In an innovative development, it is also planning an impact fund. Working with sister pools the Local Pensions Partnership (LPP) and the London Pensions Fund Authority (LPFA), CIV is planning a new impact fund called the London Fund focused on housing and infrastructure in the capital.

It’s the first time CIV has worked with another pool in an initiative driven by client funds’ enthusiasm for local impact, says O’Donnell.

“Impact investment is probably still quite niche, but we have seen some interest from pension fund committees in focusing investment in local housing and infrastructure, while still maintaining returns.” Reflecting the responsible investment push, CIV has just added a head of responsible investment to its team.

Away from sustainable investment, O’Donnell is also planning an inflation fund to add diversification – all the more pressing in current markets. “Traditional diversification hasn’t worked well recently. In times like these, everything correlates,” he says.

CIV will also look at establishing private debt and property funds, and quicker ways for its client funds to integrate ESG via passive allocations. “Our job is to have the right funds ready for our partners as they become clearer about their longer-term intentions,” he says. However, he has no plans to fill the alternatives allocation although he notes it is a gap in CIV’s offering. “Investments in, for example, hedge funds are a relatively small element of the allocation of partner funds so building out the offering is not something we have in our immediate pipeline.”

No plans to in-house

Nor does he have any plans to bring investment in house. While other pools have set up internal teams and bought management in-house, O’Donnell says London’s borough pension funds have little history of in-house management because their assets under management have been too small at around £1-1.2 billion each. Outsourcing the whole portfolio and buying in expertise and research from external experts will remain the norm. “This is our inheritance,” he says.

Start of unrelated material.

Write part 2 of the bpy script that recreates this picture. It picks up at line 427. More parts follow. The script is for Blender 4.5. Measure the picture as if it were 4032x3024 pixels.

It’s turned the focus on other ways to cut costs in line with one of the key rationale’s behind the pooling process. Saving money was relatively easy in the beginning, says O’Donnell. “Around five or six of our funds came on a lift and shift basis whereby CIV took on existing managers and mandates. When we brought them onto our platform, we worked with those managers to negotiate fee reductions.”

However, looking ahead he notes challenges around benchmarking progress on cost saving. “Once we move beyond the original lift and shift transfer of assets from partner funds to the pool, how we demonstrate the achievement of savings can be a challenging question because there is no direct benchmark in terms of fees the individual funds have previously paid. We are planning some further work this year to benchmark the London CIV cost base so that we can continue to show that we are delivering good value for money.”

All 14 funds are single manager funds. On top of this, CIV oversees two significant passive equity mandates run by BlackRock and LGIM in allocations that count towards CIV’s pooling targets. It’s an area CIV is keen to do more. “We are trying to get an extension from the FCA to give us greater ability to be more active in supporting the management of these funds and to offer alternative models to facilitate investments by our partner funds” he says.

More choice

Elsewhere he is keen to ensure partner funds have more of a role in choosing their asset managers, working more closely with them through the selection process. He says it will require CIV being open to new managers, as well as bringing partner funds on board with new investment ideas. “There will be a number of partner funds who are interested in a mandate, but we need to make sure they are ready to invest. It requires being open and transparent and involving partner funds throughout the process.”